M |
The Marland Family
|
|||
|
We have identified four places called Marland, any one of which could be the place of origin of someone of this name:
Marland, Lancashire in the Roch Dale, just downstream from Rochdale town. The name Marland or Merland may have its roots in the Old English word mere, a pool, lake or standing water. Beside Marland Mere there is still a Mereside Farm. But the name may alternatively contain the Old English root gemære, boundary, and Marland is on the border of Bury. The manorial family here used the name from the thirteenth century; it continued to be associated with Rochdale Parish, and with the township of Marland in particular, until the seventeenth century at least. All the Marlands and Merlands in and around the Mersey catchment area are likely to originate from here.
Peters Marland, or Petermarland, or Marland St Peter, in Devon. The name may derive from the village being on the River Mere (and the Church being dedicated to St Peter); there are two Merland entries in the Domesday Book for Devon, both of which may refer to this place. It seems likely that the Merlands, Marlands and Marlens in Devon and in neighbouring Somerset take their name from here. However, another possibility is Marsland, in Gooseham on the Cornish border. Robert de Merland of Orchardleigh had lands in the adjacent parish of Welcombe.

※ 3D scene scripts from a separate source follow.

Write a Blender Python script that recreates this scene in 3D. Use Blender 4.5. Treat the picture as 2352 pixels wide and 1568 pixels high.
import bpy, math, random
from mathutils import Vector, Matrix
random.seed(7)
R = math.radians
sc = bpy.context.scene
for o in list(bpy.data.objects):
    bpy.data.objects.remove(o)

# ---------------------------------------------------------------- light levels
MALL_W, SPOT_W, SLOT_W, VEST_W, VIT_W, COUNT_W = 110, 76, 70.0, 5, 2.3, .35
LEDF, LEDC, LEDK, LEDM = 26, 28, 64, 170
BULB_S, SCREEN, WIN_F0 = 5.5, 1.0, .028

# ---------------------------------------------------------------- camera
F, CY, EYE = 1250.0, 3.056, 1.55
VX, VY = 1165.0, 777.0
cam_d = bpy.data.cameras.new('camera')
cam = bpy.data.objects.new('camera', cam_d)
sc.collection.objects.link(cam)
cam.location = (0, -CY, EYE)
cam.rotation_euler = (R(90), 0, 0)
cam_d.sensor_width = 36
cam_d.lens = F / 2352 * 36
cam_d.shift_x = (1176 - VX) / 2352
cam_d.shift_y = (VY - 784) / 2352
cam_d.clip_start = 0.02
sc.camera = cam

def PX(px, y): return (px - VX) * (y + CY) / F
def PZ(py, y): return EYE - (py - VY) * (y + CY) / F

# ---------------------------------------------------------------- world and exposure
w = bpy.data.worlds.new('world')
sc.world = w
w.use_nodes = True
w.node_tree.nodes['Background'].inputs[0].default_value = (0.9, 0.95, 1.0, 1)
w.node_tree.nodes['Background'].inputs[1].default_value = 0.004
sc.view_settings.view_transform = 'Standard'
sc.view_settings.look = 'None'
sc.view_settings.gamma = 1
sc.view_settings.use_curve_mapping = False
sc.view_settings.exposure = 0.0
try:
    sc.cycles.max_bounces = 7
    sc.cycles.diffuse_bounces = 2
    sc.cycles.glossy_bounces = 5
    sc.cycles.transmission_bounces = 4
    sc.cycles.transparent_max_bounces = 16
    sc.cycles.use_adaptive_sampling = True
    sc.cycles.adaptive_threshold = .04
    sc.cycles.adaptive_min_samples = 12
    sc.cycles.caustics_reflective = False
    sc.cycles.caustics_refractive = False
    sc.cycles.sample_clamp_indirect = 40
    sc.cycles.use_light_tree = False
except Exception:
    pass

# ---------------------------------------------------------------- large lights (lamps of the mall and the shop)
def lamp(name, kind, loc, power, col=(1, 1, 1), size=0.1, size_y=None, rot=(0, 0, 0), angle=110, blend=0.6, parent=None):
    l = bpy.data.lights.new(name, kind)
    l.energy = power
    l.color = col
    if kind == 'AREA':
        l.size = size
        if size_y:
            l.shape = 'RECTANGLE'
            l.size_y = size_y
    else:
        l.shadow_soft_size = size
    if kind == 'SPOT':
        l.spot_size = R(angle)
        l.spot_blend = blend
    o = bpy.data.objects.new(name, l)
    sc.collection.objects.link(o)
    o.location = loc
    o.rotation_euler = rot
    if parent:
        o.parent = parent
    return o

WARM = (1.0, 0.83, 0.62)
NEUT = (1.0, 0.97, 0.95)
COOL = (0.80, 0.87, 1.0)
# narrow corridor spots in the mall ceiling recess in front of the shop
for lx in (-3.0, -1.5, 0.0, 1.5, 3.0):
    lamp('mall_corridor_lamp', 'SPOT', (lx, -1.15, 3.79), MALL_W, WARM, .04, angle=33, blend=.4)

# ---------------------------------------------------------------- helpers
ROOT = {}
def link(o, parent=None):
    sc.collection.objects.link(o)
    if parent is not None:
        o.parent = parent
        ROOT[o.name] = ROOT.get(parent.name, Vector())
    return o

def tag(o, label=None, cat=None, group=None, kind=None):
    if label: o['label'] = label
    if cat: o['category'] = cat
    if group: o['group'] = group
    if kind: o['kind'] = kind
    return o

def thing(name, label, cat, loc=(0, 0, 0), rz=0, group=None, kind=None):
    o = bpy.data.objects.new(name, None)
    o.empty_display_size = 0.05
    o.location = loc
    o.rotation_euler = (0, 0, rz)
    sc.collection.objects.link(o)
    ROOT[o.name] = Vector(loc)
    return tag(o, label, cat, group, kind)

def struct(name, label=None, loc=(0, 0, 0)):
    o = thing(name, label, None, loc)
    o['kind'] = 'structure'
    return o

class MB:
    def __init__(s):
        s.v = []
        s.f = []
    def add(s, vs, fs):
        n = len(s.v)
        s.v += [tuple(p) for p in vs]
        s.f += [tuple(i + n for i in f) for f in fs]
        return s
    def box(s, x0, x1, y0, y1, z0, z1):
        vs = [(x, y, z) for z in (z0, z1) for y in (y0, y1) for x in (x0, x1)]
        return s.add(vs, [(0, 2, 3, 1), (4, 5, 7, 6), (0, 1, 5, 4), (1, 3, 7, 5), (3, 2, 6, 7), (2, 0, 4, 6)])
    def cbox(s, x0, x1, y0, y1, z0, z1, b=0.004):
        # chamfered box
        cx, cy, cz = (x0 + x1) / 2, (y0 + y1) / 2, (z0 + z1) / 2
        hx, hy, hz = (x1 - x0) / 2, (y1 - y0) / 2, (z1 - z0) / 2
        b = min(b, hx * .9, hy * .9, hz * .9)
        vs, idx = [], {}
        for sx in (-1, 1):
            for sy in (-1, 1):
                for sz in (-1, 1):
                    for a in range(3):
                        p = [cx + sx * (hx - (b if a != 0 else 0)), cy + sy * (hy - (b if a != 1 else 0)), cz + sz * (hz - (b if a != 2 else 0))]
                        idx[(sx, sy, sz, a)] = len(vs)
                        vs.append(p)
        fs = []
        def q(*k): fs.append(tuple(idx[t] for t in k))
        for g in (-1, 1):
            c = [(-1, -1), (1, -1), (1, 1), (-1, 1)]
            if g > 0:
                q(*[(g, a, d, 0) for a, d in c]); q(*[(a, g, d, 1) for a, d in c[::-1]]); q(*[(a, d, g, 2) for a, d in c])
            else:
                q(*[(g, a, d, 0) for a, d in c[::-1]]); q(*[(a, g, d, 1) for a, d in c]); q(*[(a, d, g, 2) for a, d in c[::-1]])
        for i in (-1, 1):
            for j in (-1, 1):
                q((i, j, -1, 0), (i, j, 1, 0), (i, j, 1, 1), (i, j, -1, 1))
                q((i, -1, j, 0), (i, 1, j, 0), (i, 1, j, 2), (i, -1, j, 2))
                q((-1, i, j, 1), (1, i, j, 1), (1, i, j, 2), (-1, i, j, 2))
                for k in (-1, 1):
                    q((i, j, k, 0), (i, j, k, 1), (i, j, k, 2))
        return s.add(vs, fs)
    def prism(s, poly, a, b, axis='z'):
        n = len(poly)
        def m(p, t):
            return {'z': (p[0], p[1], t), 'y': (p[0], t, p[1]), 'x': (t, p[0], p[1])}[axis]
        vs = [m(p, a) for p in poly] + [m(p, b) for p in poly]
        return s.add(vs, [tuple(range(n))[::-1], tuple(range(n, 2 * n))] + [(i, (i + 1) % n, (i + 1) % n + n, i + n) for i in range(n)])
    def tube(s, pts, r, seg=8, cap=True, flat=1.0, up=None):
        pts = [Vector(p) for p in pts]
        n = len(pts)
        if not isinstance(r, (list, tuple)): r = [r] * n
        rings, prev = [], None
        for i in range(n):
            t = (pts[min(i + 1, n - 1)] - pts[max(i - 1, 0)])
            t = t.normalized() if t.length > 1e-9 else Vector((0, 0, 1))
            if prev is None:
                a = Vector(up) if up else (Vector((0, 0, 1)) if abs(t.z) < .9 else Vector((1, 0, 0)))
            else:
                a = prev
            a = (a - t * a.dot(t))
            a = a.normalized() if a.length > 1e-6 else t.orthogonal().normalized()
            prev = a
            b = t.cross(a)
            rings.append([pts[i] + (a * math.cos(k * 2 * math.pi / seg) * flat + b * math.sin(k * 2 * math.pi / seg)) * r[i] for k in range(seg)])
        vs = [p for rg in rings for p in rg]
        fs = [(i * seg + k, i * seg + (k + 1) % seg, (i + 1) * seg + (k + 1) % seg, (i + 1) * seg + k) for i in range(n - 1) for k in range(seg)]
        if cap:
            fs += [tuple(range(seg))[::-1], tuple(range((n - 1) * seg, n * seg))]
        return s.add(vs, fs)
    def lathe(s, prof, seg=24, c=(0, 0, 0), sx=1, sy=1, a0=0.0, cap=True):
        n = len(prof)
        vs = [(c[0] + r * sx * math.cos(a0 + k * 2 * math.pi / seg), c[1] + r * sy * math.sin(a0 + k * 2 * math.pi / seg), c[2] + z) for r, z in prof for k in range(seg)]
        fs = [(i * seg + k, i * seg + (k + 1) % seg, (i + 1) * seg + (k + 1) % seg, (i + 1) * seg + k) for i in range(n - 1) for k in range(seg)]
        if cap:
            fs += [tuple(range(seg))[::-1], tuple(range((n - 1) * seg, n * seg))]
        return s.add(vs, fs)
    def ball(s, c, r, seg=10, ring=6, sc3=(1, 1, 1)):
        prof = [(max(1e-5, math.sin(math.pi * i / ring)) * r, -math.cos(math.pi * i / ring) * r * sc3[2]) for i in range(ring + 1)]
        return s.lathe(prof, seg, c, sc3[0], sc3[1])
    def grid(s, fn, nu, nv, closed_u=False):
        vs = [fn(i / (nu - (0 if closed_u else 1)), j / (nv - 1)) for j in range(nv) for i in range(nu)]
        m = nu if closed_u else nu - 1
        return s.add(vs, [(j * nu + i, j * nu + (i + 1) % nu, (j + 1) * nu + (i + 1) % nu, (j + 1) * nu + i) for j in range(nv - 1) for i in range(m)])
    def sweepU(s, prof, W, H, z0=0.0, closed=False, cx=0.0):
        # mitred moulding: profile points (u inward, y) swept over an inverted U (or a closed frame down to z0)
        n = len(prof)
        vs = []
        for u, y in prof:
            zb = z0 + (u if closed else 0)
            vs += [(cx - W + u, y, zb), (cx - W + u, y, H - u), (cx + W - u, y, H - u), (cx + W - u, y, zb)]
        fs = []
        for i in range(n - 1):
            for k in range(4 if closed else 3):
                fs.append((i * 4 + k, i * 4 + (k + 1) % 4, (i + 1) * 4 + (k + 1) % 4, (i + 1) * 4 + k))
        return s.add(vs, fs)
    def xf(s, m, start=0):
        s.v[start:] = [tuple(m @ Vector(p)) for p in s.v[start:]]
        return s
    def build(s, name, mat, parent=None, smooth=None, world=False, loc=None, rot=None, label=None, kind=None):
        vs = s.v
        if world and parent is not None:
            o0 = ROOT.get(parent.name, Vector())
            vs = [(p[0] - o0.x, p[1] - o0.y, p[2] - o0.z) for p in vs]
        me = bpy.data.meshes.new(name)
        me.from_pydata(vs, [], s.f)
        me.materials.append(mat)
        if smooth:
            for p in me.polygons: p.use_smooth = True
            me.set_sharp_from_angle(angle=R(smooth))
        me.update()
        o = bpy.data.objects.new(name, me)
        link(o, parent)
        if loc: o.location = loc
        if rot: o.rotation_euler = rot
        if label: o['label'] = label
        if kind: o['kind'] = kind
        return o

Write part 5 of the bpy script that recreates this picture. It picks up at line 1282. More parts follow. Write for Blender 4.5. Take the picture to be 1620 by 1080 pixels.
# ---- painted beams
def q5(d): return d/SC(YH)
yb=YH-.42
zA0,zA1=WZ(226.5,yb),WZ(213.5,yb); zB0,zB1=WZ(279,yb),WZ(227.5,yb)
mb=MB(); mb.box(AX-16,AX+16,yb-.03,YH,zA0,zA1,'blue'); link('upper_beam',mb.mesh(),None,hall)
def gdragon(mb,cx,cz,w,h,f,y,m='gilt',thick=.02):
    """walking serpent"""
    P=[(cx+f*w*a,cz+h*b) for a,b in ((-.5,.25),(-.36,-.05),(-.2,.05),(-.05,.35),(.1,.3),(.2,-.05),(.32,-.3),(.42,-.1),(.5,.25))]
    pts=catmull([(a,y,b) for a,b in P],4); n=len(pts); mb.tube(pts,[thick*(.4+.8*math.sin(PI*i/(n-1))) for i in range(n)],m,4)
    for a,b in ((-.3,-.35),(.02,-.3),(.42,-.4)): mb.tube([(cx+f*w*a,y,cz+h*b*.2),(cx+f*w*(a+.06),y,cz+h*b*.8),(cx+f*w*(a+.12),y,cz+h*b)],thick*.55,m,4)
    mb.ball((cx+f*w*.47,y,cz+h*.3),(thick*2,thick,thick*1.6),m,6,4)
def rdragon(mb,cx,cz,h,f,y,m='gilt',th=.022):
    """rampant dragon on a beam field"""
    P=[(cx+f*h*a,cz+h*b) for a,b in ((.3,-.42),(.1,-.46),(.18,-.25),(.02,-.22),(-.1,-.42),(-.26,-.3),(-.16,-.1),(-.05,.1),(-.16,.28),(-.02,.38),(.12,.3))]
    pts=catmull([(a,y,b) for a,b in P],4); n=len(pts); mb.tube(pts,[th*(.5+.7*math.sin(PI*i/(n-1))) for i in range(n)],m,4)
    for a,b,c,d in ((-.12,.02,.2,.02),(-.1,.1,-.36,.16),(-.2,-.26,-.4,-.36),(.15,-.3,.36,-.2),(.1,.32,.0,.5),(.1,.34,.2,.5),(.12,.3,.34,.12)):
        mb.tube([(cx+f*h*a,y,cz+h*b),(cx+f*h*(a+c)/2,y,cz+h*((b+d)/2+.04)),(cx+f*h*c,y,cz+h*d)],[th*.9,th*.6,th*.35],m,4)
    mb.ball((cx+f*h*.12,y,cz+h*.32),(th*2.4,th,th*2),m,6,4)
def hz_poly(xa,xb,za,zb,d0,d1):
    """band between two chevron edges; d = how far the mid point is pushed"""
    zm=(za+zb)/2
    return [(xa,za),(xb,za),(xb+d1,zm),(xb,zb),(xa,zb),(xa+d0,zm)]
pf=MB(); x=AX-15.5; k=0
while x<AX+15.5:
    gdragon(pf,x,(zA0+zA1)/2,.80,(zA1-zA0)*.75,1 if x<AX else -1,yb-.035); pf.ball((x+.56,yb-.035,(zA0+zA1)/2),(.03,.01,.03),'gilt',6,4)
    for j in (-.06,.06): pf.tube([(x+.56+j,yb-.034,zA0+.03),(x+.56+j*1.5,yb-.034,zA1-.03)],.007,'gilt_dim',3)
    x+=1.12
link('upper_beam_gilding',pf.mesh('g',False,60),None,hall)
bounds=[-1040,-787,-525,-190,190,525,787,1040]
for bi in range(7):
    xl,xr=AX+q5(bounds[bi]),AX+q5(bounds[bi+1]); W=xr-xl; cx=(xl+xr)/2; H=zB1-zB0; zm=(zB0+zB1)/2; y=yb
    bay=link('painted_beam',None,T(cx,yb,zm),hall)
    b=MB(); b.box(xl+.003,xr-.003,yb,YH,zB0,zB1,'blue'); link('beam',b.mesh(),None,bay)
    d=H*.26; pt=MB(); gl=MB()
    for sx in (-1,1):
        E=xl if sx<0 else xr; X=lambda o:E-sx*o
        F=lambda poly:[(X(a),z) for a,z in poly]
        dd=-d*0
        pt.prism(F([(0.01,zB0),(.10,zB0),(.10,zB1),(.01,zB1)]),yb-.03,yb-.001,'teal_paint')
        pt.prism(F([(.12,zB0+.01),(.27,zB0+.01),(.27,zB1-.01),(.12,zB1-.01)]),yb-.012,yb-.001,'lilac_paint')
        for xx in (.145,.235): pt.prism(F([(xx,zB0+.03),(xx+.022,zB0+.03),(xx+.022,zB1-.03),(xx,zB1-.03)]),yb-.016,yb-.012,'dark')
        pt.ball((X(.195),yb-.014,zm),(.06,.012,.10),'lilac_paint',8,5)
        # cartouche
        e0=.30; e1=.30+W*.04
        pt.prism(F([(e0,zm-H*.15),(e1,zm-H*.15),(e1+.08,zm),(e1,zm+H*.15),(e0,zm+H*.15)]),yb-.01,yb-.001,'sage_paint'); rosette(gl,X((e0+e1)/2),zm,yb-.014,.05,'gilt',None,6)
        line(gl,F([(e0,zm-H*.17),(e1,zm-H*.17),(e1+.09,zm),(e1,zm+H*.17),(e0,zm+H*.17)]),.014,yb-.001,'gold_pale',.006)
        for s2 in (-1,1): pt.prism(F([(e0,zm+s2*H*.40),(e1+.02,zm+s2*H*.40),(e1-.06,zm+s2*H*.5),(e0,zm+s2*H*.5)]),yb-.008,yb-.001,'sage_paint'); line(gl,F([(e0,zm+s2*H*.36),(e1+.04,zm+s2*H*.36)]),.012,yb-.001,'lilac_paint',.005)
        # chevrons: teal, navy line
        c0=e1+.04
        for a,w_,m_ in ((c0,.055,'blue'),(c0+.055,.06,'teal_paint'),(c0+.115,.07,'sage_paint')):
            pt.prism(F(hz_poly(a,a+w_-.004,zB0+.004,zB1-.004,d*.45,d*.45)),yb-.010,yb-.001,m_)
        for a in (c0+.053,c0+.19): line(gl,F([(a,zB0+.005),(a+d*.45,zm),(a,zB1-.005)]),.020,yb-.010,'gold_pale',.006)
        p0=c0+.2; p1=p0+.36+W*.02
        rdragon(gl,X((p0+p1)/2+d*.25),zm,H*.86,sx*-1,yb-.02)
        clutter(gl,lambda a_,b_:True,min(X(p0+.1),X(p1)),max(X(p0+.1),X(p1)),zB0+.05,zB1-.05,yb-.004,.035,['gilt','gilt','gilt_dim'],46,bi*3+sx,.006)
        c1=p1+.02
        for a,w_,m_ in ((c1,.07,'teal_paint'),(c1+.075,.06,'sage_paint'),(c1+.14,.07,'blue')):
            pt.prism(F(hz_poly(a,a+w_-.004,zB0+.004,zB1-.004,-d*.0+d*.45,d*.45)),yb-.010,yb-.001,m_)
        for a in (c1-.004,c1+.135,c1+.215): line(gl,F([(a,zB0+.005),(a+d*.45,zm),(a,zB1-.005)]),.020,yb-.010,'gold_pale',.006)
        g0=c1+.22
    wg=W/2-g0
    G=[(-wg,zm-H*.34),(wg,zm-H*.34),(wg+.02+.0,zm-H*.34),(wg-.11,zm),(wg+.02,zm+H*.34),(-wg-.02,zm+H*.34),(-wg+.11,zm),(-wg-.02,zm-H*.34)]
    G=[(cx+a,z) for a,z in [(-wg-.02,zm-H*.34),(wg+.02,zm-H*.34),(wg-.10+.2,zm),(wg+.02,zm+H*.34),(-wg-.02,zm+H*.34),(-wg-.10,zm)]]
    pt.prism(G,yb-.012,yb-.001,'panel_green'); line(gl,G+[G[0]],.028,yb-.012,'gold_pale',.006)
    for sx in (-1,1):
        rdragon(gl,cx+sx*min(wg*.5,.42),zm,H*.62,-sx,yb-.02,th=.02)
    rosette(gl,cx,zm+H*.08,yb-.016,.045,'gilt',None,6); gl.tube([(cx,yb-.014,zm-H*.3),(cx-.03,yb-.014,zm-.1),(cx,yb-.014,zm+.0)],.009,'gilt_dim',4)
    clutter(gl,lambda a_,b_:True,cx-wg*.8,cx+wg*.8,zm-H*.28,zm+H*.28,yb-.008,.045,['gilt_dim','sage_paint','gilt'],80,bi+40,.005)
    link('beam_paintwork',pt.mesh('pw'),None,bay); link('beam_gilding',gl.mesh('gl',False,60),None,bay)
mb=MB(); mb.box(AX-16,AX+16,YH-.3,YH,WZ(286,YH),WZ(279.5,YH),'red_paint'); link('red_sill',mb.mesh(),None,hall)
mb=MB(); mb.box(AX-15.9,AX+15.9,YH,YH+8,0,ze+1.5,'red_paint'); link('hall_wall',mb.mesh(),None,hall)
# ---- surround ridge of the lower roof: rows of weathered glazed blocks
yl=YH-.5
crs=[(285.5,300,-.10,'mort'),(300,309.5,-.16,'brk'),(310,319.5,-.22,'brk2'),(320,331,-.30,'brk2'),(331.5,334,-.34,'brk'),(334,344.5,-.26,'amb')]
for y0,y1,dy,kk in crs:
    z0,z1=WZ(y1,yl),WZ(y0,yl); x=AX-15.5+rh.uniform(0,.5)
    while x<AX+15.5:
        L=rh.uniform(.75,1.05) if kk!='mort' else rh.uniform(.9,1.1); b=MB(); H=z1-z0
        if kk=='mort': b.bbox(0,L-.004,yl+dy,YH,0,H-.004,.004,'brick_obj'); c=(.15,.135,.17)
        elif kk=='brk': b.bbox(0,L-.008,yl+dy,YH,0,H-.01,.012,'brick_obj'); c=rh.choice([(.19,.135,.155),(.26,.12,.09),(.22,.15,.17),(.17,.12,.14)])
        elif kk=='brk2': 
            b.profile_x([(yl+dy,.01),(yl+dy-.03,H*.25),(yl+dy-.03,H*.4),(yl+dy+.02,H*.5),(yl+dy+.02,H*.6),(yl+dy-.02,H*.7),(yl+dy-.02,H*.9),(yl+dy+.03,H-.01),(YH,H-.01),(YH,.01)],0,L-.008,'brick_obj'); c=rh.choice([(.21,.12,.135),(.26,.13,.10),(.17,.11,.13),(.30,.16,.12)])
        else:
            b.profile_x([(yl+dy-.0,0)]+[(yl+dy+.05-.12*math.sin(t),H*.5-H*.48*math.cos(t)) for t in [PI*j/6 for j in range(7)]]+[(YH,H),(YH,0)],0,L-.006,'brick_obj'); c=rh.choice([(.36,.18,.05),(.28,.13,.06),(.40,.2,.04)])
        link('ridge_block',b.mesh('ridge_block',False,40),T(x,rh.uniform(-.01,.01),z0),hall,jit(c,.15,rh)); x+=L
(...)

Marland, or Haut Marland, Southern Britanny The village lies on the edge of the extensive wetland and marsh area of La Grande-Brière; the surname does occur in France, and it may derive from this place.
Maarland or Maerlant, on the island of Voorme, in Zeeland, south Netherlands. A number of English mediaeval records report merchants from this harbour and its neighbour Brielle, sometimes bearing the surname de Marland. In more recent centuries it has been absorbed into Brielle, and is remembered only in names such as Maarland Nordzijde and Maarland Zuidzijde, which presumably mark out the old harbour. Its most famous son is Jacob van Maerlant, the thirteenth-century poet. |
|||
|
||||
There is also a strong family line of Merland or Marland in Surrey, where they held manors in Banstead from 1464; this family came via the City of London, but we do not yet know its origin. They may have originated in one of the places listed above, but we cannot rule out a completely different origin.